Clive Stafford Smith, director of Reprieve, a London-based legal action group, visited Aamer recently and on November 23rd reported that “I do not think it is stretching matters to say that he is gradually dying in Guantánamo Bay.”
Abdullah al-Yafi is from Yemen. A Muslim who heard on several occasions over the years the call of religious leaders in the mosques he attended to go to Afghanistan to teach the Quran. One of these leaders, Sheikh Muqbil al-Wadi, moved him the most. A Google search reveals that Sheikh Muqbil al-Wadi spoke out against Osama bin Laden, whom he accused of using money for weapons, not following his religion, fostering partisanship and divisions, among other things. Abdullah al-Yafi was not encouraged to attach himself to bin Laden and there is no evidence he did.
What he said he did, after much soul searching and considerable struggle, was to sell his farm in Yemen and go to Afghanistan to teach the Quran. He had been there for over two years when the US invaded. Like many civilians, he fled the US bombing, going with a group of other Arabs and a guide to the Pakistan border. Between the bombs and the bounty hungers looking for Arabs, the trip was harrowing.

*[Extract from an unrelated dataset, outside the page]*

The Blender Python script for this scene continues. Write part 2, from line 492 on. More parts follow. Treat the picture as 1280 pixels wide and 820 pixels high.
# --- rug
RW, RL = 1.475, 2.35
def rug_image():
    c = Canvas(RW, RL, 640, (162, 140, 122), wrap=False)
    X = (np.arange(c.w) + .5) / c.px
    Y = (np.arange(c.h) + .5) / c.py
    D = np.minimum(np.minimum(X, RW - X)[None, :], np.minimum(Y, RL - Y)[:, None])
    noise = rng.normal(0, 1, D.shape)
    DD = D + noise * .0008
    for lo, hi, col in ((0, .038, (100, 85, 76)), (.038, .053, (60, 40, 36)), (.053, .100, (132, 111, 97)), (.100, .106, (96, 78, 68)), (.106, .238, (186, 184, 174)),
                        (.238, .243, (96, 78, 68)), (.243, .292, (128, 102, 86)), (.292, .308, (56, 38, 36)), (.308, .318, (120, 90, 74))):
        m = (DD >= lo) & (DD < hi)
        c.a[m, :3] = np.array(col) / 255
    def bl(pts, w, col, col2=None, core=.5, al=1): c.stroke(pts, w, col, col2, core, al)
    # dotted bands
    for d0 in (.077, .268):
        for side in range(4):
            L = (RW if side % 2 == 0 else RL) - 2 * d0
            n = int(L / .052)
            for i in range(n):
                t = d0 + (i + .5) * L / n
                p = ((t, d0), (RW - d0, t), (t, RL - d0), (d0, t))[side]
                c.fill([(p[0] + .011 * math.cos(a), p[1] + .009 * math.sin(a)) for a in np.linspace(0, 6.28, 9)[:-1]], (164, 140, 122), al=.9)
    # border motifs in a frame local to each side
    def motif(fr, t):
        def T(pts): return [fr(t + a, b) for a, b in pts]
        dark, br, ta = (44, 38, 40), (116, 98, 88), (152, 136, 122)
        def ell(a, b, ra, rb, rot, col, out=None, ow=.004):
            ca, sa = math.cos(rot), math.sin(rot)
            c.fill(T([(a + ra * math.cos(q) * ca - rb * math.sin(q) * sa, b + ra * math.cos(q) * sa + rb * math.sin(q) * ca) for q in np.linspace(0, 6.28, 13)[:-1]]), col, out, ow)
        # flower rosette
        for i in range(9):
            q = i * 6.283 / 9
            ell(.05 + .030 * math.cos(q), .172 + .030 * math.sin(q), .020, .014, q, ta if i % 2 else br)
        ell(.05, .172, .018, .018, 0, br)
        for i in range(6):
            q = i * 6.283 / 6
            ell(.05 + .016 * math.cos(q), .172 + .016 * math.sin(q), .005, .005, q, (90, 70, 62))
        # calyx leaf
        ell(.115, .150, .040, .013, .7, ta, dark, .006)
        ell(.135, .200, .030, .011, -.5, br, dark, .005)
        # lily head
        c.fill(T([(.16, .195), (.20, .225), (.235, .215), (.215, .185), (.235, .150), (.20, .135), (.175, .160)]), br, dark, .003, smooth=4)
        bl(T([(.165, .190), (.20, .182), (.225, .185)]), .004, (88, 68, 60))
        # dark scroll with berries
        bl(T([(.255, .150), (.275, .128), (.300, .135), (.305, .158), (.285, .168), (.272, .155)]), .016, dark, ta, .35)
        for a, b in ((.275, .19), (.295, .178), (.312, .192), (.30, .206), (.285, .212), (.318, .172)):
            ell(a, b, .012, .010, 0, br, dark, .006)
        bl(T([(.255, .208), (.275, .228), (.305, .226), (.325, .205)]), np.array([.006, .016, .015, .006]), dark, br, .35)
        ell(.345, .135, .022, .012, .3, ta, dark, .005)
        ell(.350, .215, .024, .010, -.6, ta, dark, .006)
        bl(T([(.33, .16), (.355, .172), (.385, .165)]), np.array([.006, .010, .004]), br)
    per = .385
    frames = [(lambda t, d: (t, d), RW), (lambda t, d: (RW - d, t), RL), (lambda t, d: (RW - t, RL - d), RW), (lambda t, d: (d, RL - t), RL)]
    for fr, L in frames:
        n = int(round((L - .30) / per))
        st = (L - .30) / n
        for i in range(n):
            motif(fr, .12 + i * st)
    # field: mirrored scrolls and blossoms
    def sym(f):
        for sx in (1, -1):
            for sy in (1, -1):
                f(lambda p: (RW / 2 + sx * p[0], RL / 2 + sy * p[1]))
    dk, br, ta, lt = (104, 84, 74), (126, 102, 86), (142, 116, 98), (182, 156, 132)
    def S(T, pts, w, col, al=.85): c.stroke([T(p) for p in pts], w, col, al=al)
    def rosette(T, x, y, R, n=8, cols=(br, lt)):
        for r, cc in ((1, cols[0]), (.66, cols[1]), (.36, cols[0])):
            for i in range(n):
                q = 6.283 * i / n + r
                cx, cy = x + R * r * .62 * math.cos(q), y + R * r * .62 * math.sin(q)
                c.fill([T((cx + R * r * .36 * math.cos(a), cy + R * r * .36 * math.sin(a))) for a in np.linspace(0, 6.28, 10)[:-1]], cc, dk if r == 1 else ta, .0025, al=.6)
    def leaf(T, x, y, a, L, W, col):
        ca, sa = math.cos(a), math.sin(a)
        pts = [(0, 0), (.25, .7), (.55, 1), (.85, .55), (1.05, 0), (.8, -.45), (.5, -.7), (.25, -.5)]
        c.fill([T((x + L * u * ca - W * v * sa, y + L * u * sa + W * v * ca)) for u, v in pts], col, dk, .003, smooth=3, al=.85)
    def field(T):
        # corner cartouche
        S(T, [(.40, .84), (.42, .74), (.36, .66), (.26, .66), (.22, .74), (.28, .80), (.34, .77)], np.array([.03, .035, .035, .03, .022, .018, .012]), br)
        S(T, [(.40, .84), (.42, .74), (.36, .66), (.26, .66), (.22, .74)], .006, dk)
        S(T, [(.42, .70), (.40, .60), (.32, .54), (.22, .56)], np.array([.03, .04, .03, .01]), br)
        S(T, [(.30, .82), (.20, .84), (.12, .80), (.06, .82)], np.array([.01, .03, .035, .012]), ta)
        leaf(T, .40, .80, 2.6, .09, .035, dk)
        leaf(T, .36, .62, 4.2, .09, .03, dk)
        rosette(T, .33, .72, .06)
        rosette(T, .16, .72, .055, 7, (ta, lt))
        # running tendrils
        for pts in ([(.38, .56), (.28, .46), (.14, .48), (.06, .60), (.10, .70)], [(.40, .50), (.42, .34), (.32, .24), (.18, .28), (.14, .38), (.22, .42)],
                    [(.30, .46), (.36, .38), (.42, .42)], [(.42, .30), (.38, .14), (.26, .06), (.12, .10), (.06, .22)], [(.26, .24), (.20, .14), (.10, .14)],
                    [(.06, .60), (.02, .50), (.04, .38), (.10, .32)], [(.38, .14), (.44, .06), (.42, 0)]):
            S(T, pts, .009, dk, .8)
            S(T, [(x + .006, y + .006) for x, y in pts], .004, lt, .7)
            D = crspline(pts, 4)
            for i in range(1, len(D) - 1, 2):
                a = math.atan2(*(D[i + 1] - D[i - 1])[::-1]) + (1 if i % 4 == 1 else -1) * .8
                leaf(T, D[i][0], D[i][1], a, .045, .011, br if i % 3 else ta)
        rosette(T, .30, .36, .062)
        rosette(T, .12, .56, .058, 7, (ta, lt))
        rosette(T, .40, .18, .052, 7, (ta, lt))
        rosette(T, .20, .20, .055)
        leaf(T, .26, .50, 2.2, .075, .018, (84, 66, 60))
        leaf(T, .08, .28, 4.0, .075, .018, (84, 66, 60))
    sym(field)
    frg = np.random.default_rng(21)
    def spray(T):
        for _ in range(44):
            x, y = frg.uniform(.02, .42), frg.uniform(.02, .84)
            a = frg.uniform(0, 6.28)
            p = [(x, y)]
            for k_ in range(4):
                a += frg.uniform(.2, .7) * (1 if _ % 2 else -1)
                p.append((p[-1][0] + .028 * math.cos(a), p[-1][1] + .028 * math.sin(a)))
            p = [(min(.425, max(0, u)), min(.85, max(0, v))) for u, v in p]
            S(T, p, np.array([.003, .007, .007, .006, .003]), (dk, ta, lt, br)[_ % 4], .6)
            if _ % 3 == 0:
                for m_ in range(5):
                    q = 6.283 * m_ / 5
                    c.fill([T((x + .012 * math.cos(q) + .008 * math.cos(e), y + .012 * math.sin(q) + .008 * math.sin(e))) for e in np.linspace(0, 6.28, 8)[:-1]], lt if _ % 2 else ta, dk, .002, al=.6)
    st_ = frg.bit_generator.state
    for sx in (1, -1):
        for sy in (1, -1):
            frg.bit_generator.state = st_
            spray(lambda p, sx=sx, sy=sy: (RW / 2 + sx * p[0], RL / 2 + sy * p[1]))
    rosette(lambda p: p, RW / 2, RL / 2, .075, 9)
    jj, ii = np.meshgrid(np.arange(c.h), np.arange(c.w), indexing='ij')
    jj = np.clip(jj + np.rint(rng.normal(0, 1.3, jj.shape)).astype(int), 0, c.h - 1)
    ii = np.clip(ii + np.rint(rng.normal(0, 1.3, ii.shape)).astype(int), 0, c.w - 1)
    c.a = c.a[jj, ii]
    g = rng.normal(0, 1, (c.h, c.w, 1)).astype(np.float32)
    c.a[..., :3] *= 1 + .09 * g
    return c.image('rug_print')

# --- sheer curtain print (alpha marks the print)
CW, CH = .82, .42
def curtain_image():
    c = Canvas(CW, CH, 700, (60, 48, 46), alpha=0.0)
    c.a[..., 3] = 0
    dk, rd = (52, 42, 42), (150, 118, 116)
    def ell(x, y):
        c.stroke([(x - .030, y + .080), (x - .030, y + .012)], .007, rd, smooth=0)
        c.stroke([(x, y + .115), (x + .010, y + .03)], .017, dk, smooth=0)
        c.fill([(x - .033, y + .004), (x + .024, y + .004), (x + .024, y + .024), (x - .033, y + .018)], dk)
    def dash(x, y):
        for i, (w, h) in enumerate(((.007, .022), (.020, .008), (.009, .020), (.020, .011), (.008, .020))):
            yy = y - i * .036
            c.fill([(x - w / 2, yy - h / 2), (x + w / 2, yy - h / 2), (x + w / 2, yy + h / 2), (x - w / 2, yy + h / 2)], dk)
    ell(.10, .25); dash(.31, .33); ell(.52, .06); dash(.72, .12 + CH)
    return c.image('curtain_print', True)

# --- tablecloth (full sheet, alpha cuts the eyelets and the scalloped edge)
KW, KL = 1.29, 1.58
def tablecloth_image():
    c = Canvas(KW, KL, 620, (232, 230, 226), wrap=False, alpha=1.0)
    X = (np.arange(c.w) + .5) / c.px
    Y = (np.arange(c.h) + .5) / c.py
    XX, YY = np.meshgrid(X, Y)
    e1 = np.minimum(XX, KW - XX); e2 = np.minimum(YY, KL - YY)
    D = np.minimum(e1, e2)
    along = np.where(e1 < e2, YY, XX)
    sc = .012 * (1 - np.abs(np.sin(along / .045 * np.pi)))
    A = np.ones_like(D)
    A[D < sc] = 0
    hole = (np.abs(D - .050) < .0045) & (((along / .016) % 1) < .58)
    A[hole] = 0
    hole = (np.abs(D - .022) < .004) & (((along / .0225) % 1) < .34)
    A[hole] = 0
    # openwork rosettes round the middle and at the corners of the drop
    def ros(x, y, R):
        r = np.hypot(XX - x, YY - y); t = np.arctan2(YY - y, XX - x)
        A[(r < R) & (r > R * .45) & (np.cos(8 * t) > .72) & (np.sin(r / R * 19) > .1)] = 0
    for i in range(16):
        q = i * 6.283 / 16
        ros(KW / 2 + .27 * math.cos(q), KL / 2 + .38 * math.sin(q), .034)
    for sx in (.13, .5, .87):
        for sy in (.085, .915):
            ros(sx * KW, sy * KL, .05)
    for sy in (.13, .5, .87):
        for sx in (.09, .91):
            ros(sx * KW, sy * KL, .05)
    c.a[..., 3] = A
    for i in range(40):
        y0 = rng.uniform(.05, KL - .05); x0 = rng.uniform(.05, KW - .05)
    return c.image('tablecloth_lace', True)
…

When he reached the border, he was apprehended by Pakistani border guard/bounty hunters who sold him into US custody. He was sent to Guantánamo where he has been tortured and is still in prison all these years later.
The US has published statements given under torture by other prisoners that al-Yafi was “seen” at a compound at Kandahar and is somehow connected to bin Laden. There is no credible evidence that any court of law would admit that Abdullah al-Yafi is anyone other than who he says he is.
Abdullah al-Yafi participated in the prolonged prisoners’ hunger strike of 2005 during which US guards chained the prisoners in restraint chairs as un-sanitized tubes are forced down their noses to feed them. Al-Yafi is said to have arrived at Guantanamo weighing 165 pounds and weighed 109 as a result of the hunger strike.
Although Abdullah al-Yafi was cleared for release by a judge in April 2007, he is one of the 26 Yemenis who Obama’s “Guantanamo Review Task Force” determined should be held indefinitely without charge or trial.